Thursday, October 03, 2019

Low Tide: Jersey Shore Buried Treasure

Despite what Robert Louis Stevenson and Edgar Allen Poe told us, William Kidd is the only documented example of a pirate burying his treasure. Nevertheless, the pirate treasure map motif took hold in our collective imagination. Over three hundred years later, there are scores of History Channel shows dedicated to the recovery of sunken or buried pirate plunder. Two scuffling brothers will resort to Captain Kidd’s tactics when they chance across a cache of gold coins during an ill-fated burglary in Kevin McMullin’s Low Tide, which opens tomorrow in New York.

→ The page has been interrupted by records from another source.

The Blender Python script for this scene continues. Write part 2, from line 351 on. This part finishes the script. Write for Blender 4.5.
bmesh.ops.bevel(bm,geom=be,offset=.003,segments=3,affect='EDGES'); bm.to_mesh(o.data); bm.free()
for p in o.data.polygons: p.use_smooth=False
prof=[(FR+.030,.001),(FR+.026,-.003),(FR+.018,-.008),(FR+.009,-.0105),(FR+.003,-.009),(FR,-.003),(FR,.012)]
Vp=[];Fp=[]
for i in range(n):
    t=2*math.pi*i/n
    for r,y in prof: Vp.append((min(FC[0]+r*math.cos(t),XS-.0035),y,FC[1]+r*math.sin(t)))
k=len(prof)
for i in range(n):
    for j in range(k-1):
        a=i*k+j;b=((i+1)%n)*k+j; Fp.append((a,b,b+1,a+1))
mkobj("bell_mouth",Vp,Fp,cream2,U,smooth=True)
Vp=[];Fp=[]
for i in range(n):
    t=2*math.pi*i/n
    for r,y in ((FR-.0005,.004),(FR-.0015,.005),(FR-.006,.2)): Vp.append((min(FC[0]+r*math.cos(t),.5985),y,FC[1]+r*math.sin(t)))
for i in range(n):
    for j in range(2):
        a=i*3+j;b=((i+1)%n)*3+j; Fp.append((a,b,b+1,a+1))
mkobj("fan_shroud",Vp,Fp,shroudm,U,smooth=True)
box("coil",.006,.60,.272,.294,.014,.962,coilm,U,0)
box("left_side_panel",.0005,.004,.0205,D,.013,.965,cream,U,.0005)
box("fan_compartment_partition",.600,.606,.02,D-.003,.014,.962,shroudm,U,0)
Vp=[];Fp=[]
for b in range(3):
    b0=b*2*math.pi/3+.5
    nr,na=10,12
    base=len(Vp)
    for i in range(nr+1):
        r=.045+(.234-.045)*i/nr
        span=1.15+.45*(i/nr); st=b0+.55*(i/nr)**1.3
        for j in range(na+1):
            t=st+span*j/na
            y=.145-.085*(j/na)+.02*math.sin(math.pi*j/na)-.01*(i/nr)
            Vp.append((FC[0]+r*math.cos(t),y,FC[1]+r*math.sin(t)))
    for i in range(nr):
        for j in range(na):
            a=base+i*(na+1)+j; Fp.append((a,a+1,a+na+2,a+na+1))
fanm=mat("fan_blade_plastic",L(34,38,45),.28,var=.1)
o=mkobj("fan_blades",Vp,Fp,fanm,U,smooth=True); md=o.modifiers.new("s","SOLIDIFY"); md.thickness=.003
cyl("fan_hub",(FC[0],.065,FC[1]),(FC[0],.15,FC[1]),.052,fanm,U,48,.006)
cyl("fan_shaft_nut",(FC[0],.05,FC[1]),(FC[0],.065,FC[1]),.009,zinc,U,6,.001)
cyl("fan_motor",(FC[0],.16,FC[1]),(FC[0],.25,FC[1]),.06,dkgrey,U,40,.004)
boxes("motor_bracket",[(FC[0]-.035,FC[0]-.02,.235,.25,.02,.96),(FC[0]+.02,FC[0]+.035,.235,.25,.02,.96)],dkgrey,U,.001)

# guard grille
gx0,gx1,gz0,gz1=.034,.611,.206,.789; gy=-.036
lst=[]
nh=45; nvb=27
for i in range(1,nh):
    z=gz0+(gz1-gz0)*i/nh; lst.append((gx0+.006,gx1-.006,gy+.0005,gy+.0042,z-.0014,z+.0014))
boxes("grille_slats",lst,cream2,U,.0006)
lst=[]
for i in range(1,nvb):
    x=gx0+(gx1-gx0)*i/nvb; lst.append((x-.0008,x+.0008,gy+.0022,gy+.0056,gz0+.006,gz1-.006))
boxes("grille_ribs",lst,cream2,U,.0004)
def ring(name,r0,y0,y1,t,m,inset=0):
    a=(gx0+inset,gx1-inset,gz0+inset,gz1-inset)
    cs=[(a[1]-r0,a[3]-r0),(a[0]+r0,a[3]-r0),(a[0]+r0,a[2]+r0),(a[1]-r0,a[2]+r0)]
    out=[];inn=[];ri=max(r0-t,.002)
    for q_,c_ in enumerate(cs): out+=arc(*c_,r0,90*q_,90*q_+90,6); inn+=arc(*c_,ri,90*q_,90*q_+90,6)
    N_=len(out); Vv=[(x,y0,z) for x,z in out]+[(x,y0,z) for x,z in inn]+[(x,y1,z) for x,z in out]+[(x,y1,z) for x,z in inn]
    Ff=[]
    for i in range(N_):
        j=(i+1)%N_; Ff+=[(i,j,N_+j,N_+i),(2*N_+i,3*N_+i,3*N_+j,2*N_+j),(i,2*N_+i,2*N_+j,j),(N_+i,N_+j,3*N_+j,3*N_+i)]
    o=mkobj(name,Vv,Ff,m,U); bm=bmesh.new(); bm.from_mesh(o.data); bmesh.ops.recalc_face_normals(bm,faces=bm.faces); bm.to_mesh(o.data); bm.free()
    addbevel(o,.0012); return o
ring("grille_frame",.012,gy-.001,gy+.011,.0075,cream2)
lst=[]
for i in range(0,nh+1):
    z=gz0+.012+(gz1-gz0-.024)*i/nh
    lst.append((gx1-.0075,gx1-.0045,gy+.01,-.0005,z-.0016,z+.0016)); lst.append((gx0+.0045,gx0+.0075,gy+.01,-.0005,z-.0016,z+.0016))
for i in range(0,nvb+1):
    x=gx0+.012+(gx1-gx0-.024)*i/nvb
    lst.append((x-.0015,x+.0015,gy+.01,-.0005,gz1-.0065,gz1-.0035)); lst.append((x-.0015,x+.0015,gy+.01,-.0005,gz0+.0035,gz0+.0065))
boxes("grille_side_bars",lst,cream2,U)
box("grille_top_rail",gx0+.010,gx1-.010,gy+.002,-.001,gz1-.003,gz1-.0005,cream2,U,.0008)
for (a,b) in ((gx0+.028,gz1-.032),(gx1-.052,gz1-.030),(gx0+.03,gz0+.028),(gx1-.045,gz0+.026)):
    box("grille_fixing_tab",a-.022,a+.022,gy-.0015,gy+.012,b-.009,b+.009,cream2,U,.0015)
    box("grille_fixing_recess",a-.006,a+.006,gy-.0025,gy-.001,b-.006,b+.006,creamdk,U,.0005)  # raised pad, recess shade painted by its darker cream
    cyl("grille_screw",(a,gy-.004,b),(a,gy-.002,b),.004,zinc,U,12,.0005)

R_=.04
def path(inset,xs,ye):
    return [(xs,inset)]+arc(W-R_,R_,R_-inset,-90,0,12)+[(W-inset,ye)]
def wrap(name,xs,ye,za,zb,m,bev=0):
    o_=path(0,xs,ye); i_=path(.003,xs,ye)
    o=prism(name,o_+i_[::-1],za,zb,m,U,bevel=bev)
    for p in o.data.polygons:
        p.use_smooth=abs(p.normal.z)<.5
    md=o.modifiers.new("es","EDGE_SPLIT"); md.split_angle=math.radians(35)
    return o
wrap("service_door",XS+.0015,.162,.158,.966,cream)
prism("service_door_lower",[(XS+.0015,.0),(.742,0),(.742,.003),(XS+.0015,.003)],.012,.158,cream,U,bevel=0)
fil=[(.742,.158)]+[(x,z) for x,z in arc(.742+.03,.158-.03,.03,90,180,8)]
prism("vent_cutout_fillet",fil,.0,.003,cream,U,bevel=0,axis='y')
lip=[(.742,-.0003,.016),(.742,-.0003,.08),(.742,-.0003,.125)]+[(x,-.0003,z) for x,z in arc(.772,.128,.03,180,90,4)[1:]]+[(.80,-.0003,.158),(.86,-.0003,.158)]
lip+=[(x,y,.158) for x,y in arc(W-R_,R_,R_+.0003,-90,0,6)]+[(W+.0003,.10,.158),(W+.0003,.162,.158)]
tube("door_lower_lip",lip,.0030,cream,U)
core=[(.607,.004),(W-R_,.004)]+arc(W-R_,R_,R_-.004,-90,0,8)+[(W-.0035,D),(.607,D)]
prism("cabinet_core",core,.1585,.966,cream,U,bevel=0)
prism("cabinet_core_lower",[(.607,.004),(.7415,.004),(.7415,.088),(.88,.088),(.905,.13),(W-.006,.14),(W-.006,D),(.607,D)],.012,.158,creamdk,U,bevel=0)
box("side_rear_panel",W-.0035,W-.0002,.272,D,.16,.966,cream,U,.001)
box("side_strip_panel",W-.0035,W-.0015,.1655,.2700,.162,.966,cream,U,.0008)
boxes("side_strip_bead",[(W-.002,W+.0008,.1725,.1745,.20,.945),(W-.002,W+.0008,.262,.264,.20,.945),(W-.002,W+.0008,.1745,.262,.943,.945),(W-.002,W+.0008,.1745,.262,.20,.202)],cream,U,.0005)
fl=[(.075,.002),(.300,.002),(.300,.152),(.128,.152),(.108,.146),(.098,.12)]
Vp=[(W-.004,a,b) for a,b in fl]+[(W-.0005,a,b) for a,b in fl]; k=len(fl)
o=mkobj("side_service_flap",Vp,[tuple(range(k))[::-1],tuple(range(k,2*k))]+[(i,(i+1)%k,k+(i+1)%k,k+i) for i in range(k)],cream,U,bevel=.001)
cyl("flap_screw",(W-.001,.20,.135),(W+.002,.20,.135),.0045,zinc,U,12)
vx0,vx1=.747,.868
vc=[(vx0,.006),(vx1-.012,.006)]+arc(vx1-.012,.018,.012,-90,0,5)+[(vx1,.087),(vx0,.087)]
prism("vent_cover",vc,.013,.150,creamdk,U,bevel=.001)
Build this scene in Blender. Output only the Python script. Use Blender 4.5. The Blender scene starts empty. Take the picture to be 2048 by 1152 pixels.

Peter and Alan are what the entitled Jersey Shore summer cottagers might call townies. Their mother has passed away and their father is mostly absent on long commercial fishing hauls. Alan, the elder brother, has fallen in with a bad crowd: namely the mercurial red and the weasel-like Smitty. The three often break into summer homes, but unfortunately Smitty broke his ankle during their last misadventure. That is why Alan brings along his straight-arrow brother to serve as lookout on their latest job.

In a rare burst of intuition, Alan finds a bag of rare gold coins under the floor boards. Soon thereafter, he gets pinched and the sociopathic Red abandons Peter to his own resources. Of course, Smitty squealed when Sergeant Kent started sweating him (the cast was a dead giveaway). However, Peter was able to secretly bury the loot before safely slipping back to the mainland. Yes, there is a map. They also have two suspicious criminal associates on their hands.

The idea of a contemporary version of a pirate treasure caper sounds fun and larky, but Low Tide isn’t much of the first and decidedly not the latter. Instead, McMullin opts for a social realism approach, emphasizing the brothers’ marginalized social and economic status. All the major characters are entirely charmless and quite resentful of their lots in life. With the exception of Peter, they are mostly rather slow-witted, which really makes it a chore to spend time with them.

However, like all good noirs, Low Tide definitely gets a boost from some colorful supporting players. Shea Whigham is surprisingly human and relatable as Sgt. Kent, the Jersey Javert. Plus, Mike Hodge adds sly attitude (which is much needed) as Don, the brothers’ pawn broker of choice. Villains are also important in this genre, so it is a good thing Alex Neustaedter is so menacing as Red. Yet, the brothers themselves are pretty plain vanilla.

Low Tide is the sort of film that sounds enormously promising, but turns out to be just okay. Frankly, the slow-burning is a little too slow to recommend at Manhattan movie ticket prices when Low Tide opens tomorrow (10/4) in New York, at the Quad Cinema.